• PROBLEM STATEMENT
Reproduce each line from the records that holds "picture".

• LISTED ENTRIES
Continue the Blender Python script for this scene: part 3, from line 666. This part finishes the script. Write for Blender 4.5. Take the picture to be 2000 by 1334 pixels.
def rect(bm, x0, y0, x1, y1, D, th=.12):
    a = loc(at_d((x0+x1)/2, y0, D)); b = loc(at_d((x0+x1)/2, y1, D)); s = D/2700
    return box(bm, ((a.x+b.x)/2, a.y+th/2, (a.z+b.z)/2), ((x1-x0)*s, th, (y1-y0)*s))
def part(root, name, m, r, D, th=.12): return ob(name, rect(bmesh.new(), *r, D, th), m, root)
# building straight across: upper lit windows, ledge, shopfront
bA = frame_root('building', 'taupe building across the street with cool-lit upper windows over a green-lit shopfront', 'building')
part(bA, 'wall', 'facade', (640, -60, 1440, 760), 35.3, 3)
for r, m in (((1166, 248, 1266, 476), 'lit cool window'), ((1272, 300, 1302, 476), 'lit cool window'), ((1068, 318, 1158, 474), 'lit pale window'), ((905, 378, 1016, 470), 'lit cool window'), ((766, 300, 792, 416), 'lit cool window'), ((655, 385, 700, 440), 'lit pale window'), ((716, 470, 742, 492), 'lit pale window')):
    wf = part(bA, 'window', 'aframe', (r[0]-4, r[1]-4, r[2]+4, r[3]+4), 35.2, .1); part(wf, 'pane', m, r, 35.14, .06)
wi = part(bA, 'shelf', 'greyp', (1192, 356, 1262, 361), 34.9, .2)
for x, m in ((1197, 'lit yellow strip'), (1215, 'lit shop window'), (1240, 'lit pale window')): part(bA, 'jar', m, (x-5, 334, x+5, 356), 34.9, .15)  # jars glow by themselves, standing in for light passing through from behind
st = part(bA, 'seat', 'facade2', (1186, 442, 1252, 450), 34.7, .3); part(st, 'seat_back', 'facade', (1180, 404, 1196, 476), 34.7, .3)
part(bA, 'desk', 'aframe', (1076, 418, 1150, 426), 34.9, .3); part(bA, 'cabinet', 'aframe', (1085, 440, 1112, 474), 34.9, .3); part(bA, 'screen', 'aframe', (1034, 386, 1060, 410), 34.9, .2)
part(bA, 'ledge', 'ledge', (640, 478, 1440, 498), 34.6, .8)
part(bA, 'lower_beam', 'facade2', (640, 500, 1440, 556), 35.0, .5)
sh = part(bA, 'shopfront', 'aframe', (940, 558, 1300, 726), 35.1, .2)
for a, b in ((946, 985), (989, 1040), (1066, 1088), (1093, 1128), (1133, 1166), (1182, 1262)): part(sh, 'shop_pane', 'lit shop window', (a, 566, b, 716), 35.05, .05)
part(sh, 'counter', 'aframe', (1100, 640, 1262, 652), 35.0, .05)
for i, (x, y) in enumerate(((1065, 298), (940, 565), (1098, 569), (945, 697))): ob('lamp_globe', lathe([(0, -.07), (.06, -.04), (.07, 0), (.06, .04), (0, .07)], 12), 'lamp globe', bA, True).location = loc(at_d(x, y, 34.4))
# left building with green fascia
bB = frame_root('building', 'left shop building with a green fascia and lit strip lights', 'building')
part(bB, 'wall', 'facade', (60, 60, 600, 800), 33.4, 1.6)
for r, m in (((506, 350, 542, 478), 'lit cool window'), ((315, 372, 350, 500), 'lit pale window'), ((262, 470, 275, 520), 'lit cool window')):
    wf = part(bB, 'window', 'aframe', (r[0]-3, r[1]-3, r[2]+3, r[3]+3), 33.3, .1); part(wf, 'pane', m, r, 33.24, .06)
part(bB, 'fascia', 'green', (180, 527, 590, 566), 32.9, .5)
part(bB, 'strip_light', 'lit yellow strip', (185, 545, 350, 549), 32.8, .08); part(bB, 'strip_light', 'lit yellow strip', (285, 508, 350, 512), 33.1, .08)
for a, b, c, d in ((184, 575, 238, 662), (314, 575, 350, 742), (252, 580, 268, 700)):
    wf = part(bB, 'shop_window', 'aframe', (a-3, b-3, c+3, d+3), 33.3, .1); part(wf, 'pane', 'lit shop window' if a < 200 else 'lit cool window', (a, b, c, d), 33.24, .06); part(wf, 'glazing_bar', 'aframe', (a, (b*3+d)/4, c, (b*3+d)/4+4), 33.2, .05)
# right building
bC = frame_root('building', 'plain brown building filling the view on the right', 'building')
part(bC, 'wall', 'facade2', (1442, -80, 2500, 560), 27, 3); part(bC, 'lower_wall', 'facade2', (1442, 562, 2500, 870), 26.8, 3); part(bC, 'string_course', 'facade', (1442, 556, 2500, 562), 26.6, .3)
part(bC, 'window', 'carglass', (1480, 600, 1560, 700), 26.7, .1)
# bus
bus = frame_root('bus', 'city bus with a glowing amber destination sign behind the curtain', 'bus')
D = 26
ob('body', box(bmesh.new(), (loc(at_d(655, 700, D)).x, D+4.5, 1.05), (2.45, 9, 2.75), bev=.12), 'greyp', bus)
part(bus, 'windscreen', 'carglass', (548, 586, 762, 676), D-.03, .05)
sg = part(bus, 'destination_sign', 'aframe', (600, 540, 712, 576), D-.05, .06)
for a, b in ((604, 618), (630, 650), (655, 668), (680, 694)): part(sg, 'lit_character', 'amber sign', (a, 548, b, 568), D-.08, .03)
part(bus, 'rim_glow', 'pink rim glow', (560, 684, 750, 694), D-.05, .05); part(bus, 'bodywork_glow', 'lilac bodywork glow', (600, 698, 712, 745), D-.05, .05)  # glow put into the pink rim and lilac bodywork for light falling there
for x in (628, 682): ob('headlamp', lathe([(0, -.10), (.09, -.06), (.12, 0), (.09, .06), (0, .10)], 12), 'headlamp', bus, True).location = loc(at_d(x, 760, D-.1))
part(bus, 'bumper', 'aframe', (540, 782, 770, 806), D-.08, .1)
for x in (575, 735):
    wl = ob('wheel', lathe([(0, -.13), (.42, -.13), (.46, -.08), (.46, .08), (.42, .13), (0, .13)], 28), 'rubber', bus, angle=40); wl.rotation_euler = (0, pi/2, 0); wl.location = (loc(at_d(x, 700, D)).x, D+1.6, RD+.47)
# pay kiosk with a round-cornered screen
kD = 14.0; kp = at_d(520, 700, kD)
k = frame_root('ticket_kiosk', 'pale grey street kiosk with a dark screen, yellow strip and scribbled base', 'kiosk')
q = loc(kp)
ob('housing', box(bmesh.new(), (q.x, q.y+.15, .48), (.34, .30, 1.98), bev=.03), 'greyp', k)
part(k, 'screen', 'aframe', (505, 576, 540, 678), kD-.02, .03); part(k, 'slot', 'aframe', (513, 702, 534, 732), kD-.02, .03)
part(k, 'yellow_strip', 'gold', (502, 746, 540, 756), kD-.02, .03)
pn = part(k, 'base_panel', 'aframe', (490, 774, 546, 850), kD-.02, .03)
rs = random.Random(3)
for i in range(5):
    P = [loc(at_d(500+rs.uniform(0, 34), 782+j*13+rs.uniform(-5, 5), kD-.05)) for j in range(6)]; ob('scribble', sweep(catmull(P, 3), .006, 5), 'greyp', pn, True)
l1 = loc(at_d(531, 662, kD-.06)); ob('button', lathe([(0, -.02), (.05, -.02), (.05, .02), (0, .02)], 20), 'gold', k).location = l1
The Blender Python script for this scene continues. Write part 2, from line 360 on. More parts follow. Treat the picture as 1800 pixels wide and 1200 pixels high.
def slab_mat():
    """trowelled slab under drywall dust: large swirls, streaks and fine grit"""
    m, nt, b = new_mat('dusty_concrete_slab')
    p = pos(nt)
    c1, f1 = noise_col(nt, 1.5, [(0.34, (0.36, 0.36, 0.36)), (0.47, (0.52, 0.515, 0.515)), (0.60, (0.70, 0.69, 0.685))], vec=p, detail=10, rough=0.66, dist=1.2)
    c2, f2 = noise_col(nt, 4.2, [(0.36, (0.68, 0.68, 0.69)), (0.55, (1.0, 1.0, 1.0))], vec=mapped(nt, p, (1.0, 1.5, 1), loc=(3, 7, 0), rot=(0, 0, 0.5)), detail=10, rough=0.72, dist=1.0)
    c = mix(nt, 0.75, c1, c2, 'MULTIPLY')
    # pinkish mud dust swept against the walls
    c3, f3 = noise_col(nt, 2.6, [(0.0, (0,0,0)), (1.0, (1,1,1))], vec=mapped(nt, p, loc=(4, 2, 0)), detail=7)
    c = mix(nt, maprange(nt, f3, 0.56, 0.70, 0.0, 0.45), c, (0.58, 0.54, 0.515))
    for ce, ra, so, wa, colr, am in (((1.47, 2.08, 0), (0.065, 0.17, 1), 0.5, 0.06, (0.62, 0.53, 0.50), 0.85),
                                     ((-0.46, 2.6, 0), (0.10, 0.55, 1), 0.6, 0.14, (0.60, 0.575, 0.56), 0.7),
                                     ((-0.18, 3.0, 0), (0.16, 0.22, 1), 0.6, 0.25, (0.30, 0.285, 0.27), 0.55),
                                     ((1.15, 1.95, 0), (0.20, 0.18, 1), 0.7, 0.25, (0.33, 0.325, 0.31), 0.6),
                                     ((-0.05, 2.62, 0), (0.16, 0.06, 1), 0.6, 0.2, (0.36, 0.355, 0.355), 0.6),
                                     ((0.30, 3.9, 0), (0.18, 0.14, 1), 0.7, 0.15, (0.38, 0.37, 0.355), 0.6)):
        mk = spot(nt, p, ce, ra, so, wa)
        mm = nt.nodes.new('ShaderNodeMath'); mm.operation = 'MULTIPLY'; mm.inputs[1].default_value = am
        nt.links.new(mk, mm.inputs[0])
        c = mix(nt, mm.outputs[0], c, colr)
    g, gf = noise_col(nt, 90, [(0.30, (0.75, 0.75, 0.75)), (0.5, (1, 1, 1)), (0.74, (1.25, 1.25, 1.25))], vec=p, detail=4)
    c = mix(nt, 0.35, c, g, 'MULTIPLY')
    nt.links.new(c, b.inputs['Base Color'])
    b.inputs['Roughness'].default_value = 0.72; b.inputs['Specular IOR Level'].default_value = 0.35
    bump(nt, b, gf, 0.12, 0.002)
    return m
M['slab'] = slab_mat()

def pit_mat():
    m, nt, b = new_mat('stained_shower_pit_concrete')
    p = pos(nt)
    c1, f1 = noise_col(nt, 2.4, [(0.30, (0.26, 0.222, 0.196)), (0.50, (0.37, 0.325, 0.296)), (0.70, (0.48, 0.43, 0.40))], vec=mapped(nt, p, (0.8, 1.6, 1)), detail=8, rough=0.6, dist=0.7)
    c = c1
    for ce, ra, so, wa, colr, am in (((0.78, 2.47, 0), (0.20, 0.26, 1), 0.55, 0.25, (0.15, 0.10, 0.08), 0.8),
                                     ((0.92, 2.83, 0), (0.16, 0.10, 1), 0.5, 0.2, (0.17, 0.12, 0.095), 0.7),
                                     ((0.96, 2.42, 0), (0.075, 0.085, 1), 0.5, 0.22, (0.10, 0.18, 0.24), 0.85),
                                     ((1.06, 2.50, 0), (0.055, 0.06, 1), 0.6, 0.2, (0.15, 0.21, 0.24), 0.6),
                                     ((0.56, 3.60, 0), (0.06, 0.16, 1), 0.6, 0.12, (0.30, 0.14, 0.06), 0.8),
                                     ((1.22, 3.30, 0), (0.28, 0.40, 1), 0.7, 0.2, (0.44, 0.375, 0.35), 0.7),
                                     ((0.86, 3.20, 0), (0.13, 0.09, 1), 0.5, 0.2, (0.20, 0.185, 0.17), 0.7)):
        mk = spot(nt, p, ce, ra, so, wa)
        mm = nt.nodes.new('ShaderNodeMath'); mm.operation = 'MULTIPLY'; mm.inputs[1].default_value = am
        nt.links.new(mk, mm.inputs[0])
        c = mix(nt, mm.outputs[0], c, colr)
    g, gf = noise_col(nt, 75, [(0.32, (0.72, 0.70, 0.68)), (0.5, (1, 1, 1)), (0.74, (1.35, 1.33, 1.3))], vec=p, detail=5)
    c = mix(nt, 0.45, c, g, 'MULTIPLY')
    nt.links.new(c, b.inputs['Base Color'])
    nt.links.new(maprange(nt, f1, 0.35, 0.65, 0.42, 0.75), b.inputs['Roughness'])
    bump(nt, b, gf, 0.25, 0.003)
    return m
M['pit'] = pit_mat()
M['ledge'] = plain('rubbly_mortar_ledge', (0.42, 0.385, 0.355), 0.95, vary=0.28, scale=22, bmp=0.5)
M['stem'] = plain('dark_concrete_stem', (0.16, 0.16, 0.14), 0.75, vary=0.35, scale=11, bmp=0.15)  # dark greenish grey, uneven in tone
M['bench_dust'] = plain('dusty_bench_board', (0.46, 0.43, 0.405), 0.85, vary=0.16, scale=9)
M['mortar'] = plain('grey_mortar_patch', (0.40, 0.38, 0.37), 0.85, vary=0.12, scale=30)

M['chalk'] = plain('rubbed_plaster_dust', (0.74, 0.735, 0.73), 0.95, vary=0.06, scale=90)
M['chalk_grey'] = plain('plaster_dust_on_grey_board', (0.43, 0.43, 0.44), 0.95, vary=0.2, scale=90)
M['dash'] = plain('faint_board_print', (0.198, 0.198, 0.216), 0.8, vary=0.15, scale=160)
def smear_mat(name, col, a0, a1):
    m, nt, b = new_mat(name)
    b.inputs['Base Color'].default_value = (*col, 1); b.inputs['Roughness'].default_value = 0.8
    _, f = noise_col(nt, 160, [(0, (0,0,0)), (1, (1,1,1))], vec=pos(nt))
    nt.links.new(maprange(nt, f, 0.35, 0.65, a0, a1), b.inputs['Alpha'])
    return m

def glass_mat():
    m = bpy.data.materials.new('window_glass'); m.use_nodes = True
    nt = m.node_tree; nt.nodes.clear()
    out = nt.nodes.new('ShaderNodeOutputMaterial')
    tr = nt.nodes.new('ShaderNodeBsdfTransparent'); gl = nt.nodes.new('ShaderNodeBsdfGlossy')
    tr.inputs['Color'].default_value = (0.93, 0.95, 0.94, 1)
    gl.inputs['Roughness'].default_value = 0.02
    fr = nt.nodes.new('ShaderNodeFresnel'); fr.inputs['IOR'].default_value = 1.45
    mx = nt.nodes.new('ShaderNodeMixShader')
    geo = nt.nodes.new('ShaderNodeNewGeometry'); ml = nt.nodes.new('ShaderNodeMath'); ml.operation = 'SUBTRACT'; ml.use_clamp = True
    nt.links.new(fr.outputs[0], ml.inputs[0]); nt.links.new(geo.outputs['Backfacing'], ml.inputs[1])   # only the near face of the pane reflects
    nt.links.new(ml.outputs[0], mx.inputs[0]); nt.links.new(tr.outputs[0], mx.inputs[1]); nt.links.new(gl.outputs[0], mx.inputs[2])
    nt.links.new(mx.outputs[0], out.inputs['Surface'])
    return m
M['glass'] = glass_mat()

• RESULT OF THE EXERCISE
Continue the Blender Python script for this scene: part 3, from line 666. This part finishes the script. Write for Blender 4.5. Take the picture to be 2000 by 1334 pixels.
The Blender Python script for this scene continues. Write part 2, from line 360 on. More parts follow. Treat the picture as 1800 pixels wide and 1200 pixels high.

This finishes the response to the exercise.